Data segment:
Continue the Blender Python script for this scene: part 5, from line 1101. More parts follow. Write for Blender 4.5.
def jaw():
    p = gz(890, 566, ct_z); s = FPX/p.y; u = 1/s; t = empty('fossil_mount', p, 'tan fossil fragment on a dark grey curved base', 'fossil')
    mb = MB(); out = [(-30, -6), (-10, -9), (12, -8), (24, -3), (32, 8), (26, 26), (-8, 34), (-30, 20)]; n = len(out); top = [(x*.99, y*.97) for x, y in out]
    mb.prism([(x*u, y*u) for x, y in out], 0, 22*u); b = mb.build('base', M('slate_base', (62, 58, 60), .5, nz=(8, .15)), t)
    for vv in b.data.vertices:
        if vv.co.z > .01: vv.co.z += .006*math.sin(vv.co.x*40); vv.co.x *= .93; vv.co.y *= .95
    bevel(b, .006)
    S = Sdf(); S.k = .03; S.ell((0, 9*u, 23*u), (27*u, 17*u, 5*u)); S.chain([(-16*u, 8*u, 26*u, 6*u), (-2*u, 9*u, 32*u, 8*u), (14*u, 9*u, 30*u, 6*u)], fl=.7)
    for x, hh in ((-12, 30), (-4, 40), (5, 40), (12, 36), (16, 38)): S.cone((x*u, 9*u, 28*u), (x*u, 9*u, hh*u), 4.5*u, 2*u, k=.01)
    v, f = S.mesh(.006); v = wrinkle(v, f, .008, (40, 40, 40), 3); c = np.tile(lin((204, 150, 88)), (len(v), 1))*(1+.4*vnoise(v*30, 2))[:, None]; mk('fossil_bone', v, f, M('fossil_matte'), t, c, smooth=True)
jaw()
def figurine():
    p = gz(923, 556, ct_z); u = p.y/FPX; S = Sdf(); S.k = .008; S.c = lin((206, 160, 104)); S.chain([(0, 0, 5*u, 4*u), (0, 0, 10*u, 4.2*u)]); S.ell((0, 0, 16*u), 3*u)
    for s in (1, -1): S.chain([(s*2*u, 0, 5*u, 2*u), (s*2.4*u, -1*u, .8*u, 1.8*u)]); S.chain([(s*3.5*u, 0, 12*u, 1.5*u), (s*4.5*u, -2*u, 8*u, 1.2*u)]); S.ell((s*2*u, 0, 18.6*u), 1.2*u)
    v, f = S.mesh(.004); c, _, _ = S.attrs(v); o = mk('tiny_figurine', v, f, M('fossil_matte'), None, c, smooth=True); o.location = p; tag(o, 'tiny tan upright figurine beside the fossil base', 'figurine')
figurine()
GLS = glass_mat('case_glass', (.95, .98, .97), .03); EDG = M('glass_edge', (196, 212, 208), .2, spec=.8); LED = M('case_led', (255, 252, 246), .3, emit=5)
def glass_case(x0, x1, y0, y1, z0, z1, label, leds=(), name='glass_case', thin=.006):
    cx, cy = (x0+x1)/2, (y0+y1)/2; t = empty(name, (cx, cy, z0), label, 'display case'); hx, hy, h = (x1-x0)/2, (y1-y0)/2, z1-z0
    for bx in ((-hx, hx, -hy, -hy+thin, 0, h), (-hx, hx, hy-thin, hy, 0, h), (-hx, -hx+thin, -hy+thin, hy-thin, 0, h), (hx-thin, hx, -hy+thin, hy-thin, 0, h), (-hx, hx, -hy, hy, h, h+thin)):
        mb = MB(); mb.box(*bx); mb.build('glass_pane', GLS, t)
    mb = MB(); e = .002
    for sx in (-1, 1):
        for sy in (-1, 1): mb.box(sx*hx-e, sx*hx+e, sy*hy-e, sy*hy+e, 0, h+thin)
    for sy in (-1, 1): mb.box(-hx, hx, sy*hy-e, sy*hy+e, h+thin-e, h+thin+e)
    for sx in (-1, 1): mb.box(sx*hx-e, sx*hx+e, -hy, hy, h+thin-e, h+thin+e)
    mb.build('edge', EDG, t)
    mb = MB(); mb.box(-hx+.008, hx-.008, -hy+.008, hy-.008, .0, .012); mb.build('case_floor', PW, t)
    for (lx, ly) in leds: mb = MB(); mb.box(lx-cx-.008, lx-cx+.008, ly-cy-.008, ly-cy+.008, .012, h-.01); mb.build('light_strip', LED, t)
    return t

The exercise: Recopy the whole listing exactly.

Answer to this problem:
Continue the Blender Python script for this scene: part 5, from line 1101. More parts follow. Write for Blender 4.5.
def jaw():
    p = gz(890, 566, ct_z); s = FPX/p.y; u = 1/s; t = empty('fossil_mount', p, 'tan fossil fragment on a dark grey curved base', 'fossil')
    mb = MB(); out = [(-30, -6), (-10, -9), (12, -8), (24, -3), (32, 8), (26, 26), (-8, 34), (-30, 20)]; n = len(out); top = [(x*.99, y*.97) for x, y in out]
    mb.prism([(x*u, y*u) for x, y in out], 0, 22*u); b = mb.build('base', M('slate_base', (62, 58, 60), .5, nz=(8, .15)), t)
    for vv in b.data.vertices:
        if vv.co.z > .01: vv.co.z += .006*math.sin(vv.co.x*40); vv.co.x *= .93; vv.co.y *= .95
    bevel(b, .006)
    S = Sdf(); S.k = .03; S.ell((0, 9*u, 23*u), (27*u, 17*u, 5*u)); S.chain([(-16*u, 8*u, 26*u, 6*u), (-2*u, 9*u, 32*u, 8*u), (14*u, 9*u, 30*u, 6*u)], fl=.7)
    for x, hh in ((-12, 30), (-4, 40), (5, 40), (12, 36), (16, 38)): S.cone((x*u, 9*u, 28*u), (x*u, 9*u, hh*u), 4.5*u, 2*u, k=.01)
    v, f = S.mesh(.006); v = wrinkle(v, f, .008, (40, 40, 40), 3); c = np.tile(lin((204, 150, 88)), (len(v), 1))*(1+.4*vnoise(v*30, 2))[:, None]; mk('fossil_bone', v, f, M('fossil_matte'), t, c, smooth=True)
jaw()
def figurine():
    p = gz(923, 556, ct_z); u = p.y/FPX; S = Sdf(); S.k = .008; S.c = lin((206, 160, 104)); S.chain([(0, 0, 5*u, 4*u), (0, 0, 10*u, 4.2*u)]); S.ell((0, 0, 16*u), 3*u)
    for s in (1, -1): S.chain([(s*2*u, 0, 5*u, 2*u), (s*2.4*u, -1*u, .8*u, 1.8*u)]); S.chain([(s*3.5*u, 0, 12*u, 1.5*u), (s*4.5*u, -2*u, 8*u, 1.2*u)]); S.ell((s*2*u, 0, 18.6*u), 1.2*u)
    v, f = S.mesh(.004); c, _, _ = S.attrs(v); o = mk('tiny_figurine', v, f, M('fossil_matte'), None, c, smooth=True); o.location = p; tag(o, 'tiny tan upright figurine beside the fossil base', 'figurine')
figurine()
GLS = glass_mat('case_glass', (.95, .98, .97), .03); EDG = M('glass_edge', (196, 212, 208), .2, spec=.8); LED = M('case_led', (255, 252, 246), .3, emit=5)
def glass_case(x0, x1, y0, y1, z0, z1, label, leds=(), name='glass_case', thin=.006):
    cx, cy = (x0+x1)/2, (y0+y1)/2; t = empty(name, (cx, cy, z0), label, 'display case'); hx, hy, h = (x1-x0)/2, (y1-y0)/2, z1-z0
    for bx in ((-hx, hx, -hy, -hy+thin, 0, h), (-hx, hx, hy-thin, hy, 0, h), (-hx, -hx+thin, -hy+thin, hy-thin, 0, h), (hx-thin, hx, -hy+thin, hy-thin, 0, h), (-hx, hx, -hy, hy, h, h+thin)):
        mb = MB(); mb.box(*bx); mb.build('glass_pane', GLS, t)
    mb = MB(); e = .002
    for sx in (-1, 1):
        for sy in (-1, 1): mb.box(sx*hx-e, sx*hx+e, sy*hy-e, sy*hy+e, 0, h+thin)
    for sy in (-1, 1): mb.box(-hx, hx, sy*hy-e, sy*hy+e, h+thin-e, h+thin+e)
    for sx in (-1, 1): mb.box(sx*hx-e, sx*hx+e, -hy, hy, h+thin-e, h+thin+e)
    mb.build('edge', EDG, t)
    mb = MB(); mb.box(-hx+.008, hx-.008, -hy+.008, hy-.008, .0, .012); mb.build('case_floor', PW, t)
    for (lx, ly) in leds: mb = MB(); mb.box(lx-cx-.008, lx-cx+.008, ly-cy-.008, ly-cy+.008, .012, h-.01); mb.build('light_strip', LED, t)
    return t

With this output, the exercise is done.